В настоящее время существует несколько подходов к восточному интеллектуальному наследию, ни один из которых нельзя признать полностью удовлетворительным. Важнейших из них два:

1. Ориенталистский. Его можно считать достаточно архаическим и понемногу вымирающим. Характерен для востоковедения XIX в., порождением колониальных империй которого он и является. Для этого подхода характерна смесь чувства превосходства, наивного восхищения экзотикой и подчеркивание инаковости Востока, однако инаковости, полностью постижимой западным дискурсом, и только им. Ориентализм, собственно, сам конструирует свой объект, занимаясь, по существу, исследованием «ориентальных» симулякров. После выхода на Западе знаменитой книги Сеида «Ориентализм» в конце 70-х гг. ушедшего века слово «ориентализм» (и отчасти даже «востоковедение» – Oriental studies) приобрело несколько предосудительный характер.

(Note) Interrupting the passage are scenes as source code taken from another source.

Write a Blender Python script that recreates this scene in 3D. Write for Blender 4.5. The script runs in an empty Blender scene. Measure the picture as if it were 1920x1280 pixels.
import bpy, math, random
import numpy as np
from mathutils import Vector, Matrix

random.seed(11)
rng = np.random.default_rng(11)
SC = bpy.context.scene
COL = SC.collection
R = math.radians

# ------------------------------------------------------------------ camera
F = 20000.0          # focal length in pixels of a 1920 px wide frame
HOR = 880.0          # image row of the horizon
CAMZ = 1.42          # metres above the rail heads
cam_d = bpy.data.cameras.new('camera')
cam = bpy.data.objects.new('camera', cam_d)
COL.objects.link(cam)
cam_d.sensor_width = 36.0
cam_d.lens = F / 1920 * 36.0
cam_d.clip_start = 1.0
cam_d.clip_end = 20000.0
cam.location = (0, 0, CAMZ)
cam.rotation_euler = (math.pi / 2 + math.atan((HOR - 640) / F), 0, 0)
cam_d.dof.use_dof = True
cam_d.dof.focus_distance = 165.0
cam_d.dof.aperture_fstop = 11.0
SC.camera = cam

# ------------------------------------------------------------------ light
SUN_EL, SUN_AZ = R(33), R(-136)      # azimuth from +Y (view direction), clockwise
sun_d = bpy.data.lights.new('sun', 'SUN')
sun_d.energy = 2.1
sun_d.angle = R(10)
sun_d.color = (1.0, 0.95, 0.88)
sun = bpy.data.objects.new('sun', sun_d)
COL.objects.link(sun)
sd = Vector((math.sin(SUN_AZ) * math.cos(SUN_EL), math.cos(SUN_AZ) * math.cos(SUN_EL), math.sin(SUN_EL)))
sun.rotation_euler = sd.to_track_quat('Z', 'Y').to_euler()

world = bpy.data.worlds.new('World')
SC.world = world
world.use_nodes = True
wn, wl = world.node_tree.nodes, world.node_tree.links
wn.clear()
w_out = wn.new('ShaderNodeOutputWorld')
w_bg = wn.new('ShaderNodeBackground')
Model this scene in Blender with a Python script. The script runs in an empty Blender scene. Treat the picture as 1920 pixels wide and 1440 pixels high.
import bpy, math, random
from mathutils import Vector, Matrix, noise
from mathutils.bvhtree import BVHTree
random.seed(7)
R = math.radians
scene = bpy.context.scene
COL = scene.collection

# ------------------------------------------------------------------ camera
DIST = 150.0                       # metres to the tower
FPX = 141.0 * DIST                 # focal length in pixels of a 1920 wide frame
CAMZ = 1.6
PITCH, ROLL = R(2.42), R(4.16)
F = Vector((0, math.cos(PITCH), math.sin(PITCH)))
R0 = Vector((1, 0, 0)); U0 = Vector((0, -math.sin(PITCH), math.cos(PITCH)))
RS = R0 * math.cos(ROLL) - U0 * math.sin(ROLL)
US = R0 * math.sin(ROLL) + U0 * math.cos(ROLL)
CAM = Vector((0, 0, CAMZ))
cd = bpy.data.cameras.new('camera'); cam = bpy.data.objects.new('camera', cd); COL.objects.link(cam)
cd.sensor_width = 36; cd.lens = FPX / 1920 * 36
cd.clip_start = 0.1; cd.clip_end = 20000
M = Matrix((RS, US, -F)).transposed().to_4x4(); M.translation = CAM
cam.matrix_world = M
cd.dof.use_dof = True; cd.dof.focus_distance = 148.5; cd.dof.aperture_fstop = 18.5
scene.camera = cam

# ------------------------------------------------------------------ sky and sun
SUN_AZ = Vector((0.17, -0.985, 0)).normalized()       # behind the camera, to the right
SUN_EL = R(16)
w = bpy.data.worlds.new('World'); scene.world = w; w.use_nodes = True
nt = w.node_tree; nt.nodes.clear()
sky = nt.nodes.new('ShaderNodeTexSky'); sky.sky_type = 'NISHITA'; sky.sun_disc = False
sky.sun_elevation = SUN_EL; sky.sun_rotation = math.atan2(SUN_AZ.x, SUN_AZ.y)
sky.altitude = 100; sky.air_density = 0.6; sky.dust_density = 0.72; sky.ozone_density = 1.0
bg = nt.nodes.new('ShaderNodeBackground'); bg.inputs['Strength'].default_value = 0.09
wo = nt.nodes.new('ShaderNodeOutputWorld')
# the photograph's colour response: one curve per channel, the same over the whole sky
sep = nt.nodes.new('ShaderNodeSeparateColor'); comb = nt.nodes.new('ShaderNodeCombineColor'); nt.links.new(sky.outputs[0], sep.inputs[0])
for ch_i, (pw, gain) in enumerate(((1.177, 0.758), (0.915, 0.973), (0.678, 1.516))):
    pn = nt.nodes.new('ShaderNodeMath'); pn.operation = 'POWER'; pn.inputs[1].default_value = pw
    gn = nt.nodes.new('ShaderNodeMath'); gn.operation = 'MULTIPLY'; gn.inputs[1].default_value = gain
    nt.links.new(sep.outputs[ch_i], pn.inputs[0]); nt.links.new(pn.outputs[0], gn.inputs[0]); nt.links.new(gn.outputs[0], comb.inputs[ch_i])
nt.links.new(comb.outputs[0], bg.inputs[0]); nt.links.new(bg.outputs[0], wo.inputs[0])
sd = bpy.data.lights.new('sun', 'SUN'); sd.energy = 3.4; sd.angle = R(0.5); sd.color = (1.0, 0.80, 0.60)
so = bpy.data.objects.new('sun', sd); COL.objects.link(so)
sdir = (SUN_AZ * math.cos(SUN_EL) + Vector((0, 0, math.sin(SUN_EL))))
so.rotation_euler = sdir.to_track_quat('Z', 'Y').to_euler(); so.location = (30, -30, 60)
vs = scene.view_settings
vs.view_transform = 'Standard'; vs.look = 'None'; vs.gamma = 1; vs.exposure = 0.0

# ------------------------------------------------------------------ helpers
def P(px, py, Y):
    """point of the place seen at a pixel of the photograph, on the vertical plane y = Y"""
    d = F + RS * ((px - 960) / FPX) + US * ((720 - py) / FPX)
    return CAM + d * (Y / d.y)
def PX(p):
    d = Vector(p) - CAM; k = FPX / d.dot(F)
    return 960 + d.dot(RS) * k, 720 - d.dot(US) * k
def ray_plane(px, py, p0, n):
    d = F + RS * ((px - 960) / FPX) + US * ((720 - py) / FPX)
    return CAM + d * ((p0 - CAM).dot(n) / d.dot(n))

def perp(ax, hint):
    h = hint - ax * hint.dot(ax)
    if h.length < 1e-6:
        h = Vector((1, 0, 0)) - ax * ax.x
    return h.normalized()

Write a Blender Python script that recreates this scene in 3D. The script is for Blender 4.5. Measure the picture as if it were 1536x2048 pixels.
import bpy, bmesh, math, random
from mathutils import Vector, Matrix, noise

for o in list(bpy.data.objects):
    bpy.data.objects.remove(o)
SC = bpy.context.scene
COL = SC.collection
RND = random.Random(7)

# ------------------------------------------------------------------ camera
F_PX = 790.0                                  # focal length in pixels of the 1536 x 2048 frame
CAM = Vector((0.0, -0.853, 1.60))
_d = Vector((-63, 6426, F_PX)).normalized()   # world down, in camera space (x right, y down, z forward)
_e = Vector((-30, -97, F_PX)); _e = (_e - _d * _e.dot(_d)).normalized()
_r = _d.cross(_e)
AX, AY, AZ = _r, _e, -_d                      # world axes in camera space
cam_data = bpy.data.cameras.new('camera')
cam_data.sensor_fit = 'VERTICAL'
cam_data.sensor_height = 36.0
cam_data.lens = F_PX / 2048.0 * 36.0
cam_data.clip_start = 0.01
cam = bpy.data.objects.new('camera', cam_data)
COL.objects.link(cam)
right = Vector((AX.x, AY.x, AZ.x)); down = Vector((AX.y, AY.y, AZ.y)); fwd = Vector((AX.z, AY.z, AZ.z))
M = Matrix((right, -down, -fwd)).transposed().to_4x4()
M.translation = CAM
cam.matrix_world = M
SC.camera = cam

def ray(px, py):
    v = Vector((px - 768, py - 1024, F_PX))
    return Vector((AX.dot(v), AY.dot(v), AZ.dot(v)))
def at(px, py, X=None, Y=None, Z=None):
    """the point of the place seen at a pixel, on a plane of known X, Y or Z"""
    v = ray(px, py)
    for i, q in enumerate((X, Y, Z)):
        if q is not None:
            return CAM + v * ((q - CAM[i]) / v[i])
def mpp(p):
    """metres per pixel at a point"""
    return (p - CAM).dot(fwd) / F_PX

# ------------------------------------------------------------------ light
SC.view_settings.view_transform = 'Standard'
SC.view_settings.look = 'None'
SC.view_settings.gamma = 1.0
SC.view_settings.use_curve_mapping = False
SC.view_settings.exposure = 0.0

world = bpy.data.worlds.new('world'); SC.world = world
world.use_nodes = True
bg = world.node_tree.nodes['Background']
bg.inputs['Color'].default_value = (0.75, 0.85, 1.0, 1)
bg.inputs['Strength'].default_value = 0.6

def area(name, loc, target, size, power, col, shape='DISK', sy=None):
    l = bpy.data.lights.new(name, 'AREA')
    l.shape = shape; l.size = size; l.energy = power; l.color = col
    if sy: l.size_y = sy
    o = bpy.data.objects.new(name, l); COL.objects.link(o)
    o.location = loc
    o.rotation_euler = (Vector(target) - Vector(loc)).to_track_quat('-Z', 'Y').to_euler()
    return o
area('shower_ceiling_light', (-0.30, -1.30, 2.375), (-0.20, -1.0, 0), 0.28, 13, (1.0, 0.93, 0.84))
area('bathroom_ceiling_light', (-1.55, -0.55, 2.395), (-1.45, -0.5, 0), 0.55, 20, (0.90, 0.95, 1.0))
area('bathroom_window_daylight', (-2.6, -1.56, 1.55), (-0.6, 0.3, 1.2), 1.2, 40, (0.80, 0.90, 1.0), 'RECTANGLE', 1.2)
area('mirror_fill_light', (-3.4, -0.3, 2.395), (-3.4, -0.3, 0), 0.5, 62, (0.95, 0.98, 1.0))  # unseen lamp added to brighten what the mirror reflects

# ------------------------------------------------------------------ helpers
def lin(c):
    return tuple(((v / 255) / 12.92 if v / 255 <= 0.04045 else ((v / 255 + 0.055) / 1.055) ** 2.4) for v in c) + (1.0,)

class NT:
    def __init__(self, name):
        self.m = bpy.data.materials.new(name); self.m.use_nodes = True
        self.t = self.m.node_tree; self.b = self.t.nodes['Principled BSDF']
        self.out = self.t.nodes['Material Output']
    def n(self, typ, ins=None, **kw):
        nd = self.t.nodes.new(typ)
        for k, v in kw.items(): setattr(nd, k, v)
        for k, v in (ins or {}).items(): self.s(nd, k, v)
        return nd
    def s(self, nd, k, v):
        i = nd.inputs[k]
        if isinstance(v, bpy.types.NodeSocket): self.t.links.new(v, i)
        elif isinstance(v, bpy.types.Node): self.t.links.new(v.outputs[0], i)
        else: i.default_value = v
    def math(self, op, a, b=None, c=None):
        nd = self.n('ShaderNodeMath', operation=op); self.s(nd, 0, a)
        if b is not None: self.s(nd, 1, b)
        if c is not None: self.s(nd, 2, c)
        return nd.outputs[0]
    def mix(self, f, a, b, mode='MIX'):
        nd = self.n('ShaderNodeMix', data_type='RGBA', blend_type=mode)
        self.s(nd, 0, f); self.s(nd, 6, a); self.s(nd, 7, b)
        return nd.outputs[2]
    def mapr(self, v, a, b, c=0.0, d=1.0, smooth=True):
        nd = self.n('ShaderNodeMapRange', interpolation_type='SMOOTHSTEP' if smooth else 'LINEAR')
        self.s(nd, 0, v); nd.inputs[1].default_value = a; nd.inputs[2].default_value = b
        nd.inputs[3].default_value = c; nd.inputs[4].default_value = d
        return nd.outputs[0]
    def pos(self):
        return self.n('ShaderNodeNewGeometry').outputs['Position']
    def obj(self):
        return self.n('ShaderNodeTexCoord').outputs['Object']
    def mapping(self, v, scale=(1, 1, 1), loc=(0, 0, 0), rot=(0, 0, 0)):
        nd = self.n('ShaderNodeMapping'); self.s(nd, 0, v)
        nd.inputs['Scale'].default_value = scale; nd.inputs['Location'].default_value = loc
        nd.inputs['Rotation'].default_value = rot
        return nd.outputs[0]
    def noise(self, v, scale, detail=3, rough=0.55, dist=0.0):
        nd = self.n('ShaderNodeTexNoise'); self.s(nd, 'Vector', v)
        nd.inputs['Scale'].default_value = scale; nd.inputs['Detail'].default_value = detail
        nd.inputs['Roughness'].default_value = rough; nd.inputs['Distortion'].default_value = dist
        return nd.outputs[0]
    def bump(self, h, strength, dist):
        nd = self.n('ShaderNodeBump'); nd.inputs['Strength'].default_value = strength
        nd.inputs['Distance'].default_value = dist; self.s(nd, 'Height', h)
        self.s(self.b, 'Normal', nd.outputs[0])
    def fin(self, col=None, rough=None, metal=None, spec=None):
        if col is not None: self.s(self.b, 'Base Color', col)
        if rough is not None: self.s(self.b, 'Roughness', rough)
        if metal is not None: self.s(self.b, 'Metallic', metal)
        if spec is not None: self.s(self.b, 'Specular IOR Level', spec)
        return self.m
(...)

2. Объективистский, или академический. Весьма распространен ныне и, по существу, доминирует в «серьезной» науке. Этот метод требует объективности и отстраненности изучающего субъекта от изучаемого объекта. Реалии восточного духа здесь только объекты вполне отстраненного анализа. Лозунг востоковеда-«академиста» – «рыба не ихтиолог» (как будто люди Востока столь же неразумны, как рыбы!). Следуя этой замечательной логике, можно сказать, что русский не может быть русистом, а англичанин – изучать английскую литературу. Каждый разумный человек в последних случаях скажет, что это абсурд, но с Востоком такое почему-то все еще проходит, и этот «объективизм» есть не что иное, как проявление тонкого европоцентризма. Считается, что этот объективизм является надежным заслоном как от «ориентализма», так и от дилетантской «ориентофилии». На самом деле это как раз тот случай, когда с водой выплескивается ребенок: вряд ли мы сможем познать продукты духа, если будем относиться к ним лишь как к объектам для познающего субъекта, как к неким мертвым артефактам в музее востоковедения. В области философии этот подход как раз и препятствует креативному освоению неевропейских дискурсов, ибо восточная философия оказывается лишь фактом истории философии, интересным лишь чисто исторически, но не актуальным философски и уж никак не экзистенциально (в последнем случае нас начинают пугать идолом дилетантизма). Кроме того, востоковед-«академист» всегда подсознательно ищет в изучаемом материале некое сходство с известным ему из своей культуры и невольно вестернизирует изучаемый материал. Иногда мне начинает казаться, что Шопенгауэр, Ницше и Хайдеггер понимали Восток лучше, чем дюжина современных профессиональных текстологов и источниковедов (хотя избави меня боже преуменьшать значение и текстологии, и источниковедения, просто средства не следует путать с целями). Увы, академическое востоковедение, в том виде, как оно существует на Западе, тоже в значительной степени конструирует свой объект, занимаясь более этим конструктом, академическим симулякром, нежели реальностью.